We are all individuals living within a society in the midst of many societies on a small planet spinning around a star in a vast universe.  Being cognizant of our place in all those levels of existence is a good exercise.  Mostly we're aware of our own needs and what's going on around us within a few feet.  Sometimes, our attention is drawn to events, situations, issues beyond our immediate realm.  We react.  This is such a reaction.


I believe that the excessive accumulation and hoarding of wealth and property of a few, often gained by the oppression and control and exploitation of others, reduces the ability of the others to gain and maintain a standard of living that is reasonable and disenfranchises the others from fully participating, contributing and benefiting in civil and social institutions that were created to benefit everyone.  The deck is stacked.

I have no problem with people wanting things; there are things I want.  I have o problem with people wanting to go places, to do things.  I do have a problem with excess.  The accumulation of wealth that cannot be spent in a lifetime, in a reasonable way, on reasonable things, is pathological - to me.

So, when I see or hear of the charitable works of excessively wealthy people, I take notice.  Do I believe they are doing so out of guilt?  Not at all.  I don't believe the excessively wealthy feel guilty about their wealth.  They have to give to charities for tax purposes.  These donations are non-engaging; they don't require personal involvement.

What I do believe is that much of these charitable works would be unnecessary if they had not gained their wealth at the expense of those they are donating to assist.  It's about control, about having a sense of self that is false and imagined.  When I work for someone, it is, in most cases, a mutually agreeable and beneficial arrangement.  I agree to perform various tasks for pay.  They have work to be done that they can't or don't want to do.  They pay me to do that work.  The work doesn't get done unless I or someone does it - for pay.  They haven't done me any more of a favor than I have done for them.  While I'm working, I do the best work I can; it's part of the agreement.  Once the arrangement becomes unbalanced in some way:  I'm not doing my job well enough or the pay and benefits become insufficient for what I'm expected to do, the relationship is usually severed.

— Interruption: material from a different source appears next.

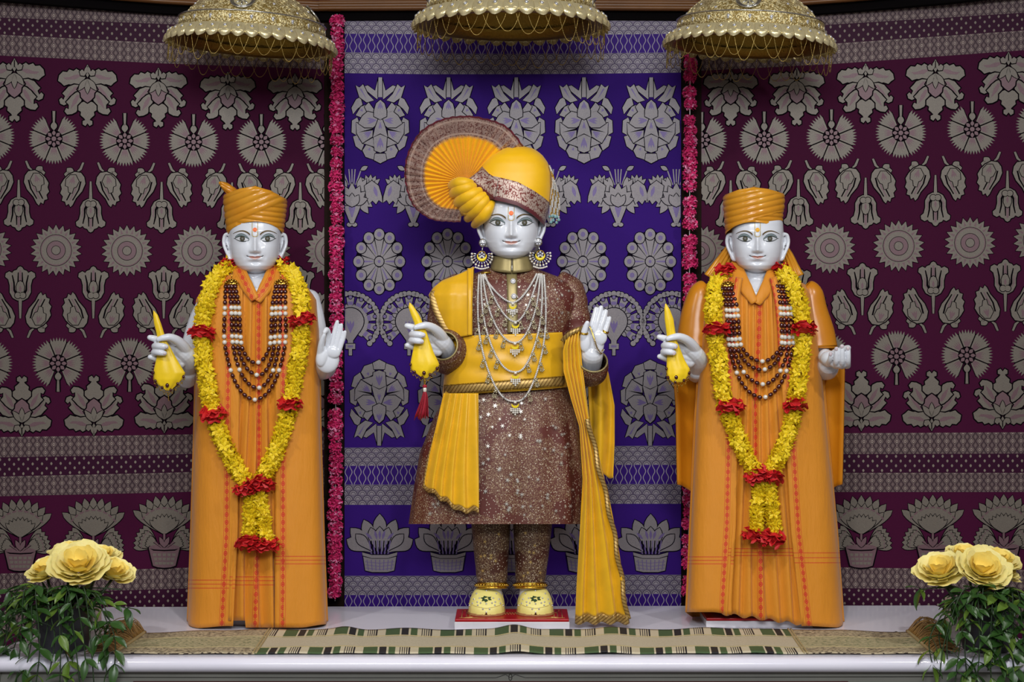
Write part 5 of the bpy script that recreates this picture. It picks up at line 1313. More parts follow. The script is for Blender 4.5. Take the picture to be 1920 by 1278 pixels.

I don't appreciate the attention that the wealthy and celebrities get for their donations to charity because of the excessive amounts they are able to donate.  There are individuals with almost nothing who faithfully contribute to charities small amounts that they feel are important.  There are many relatively poor individuals who donate their time and efforts to a variety of local organizations and personally help people.  These are the people who should be lauded.

If those same wealthy people personally reviewed the personnel policies of their various enterprises and asked their lowest rung employees what the impact of those policies are on their lives and made real adjustments in the business relationship they have with their employees, then I would be impressed.  If the companies owned by the wealthy had funds set up for assistance to employees in various situations, then I would be impressed.